The House Commerce Committee reported CS/HB 405 favorably after adopting an amendment that narrows private-provider fee discounts, extends the deadline for a uniform permit form to 2027, and limits local glazing mandates. Municipal officials urged fee reductions reflect actual local costs.

Representative Griffiths (sponsor) told the committee CS/HB 405 aims to reduce construction costs by clarifying how "no damages for delay" clauses apply on public projects, requiring a statewide uniform commercial-permit application, and establishing mandatory building-department fee reductions when private providers are used. "One of the areas where we seek to make things more affordable is with construction," Griffiths said while explaining the bill’s intent to cut regulatory-driven costs.
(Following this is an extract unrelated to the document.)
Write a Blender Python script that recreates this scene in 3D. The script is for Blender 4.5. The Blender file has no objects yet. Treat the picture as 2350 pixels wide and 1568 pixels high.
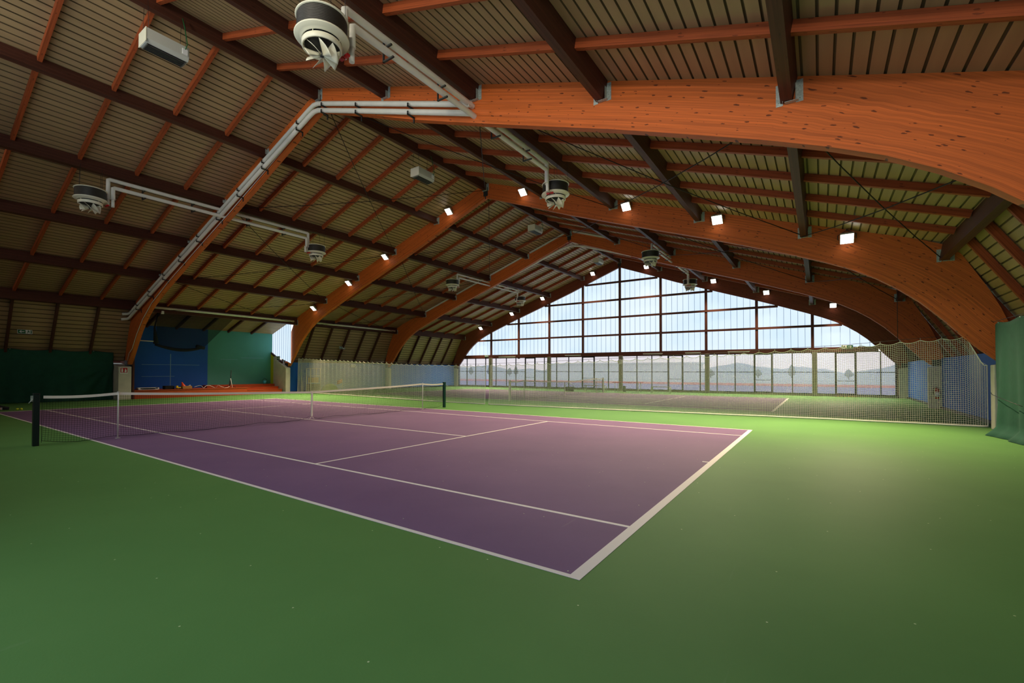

The committee considered and adopted a strike-all amendment (barcode 782825) that reduced the administrative-fee deduction to 25% when one private service is used and 50% when two services are used; extended the Florida Building Commission’s deadline to create a uniform permit application to 2027; required permit fees be limited to actual, reasonable costs proportional to the scope of work; and limited the percentage of glazing local jurisdictions may mandate on private businesses. The amendment passed with no recorded objections.
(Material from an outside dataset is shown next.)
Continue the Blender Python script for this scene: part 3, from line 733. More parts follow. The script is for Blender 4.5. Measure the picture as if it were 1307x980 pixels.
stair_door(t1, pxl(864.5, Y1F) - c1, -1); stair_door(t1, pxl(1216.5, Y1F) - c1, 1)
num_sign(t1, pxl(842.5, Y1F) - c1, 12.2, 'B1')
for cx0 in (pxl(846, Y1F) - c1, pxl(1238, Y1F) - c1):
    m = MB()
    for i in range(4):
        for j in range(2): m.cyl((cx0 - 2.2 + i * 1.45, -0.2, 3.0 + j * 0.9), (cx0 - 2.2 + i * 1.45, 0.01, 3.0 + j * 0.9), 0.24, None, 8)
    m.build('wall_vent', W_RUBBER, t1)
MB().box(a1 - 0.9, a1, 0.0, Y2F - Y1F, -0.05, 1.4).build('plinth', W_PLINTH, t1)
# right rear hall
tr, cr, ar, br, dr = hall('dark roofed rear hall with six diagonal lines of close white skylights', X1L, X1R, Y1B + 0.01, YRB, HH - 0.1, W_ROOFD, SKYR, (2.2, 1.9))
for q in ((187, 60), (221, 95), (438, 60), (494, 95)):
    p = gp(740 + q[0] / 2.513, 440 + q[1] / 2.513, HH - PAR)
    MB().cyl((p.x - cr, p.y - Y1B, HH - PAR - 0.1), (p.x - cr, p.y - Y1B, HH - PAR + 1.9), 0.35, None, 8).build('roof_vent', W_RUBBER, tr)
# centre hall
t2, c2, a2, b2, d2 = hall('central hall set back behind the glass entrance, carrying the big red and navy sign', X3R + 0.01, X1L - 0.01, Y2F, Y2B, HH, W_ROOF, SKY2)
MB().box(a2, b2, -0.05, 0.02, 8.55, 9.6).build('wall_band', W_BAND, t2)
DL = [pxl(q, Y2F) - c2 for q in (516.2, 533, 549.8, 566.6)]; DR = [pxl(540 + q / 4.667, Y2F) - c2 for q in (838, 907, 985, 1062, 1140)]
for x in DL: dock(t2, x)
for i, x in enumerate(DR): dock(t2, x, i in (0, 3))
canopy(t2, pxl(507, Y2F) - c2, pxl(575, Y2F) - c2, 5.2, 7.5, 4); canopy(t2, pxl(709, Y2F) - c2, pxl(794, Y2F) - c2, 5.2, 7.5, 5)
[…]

Multiple industry and municipal witnesses waived in support. Steven Beckman, a building official for the City of Naples, said standardized forms eased review and permitted electronic implementations, but urged any fee discount be tied to documented, local cost savings so other permit holders are not disproportionately charged. "Costs and how building departments are structured are different in different jurisdictions," Beckman said, asking that discounts be based on cost savings rather than a flat percentage.

Representative Griffiths closed by saying regulatory burden contributes substantially to housing costs and urged support. The committee then recorded a roll-call vote and reported the bill favorably.

The committee did not record amendments opposing the measure; the next steps are referral to additional committees or scheduling on the House floor per regular legislative process.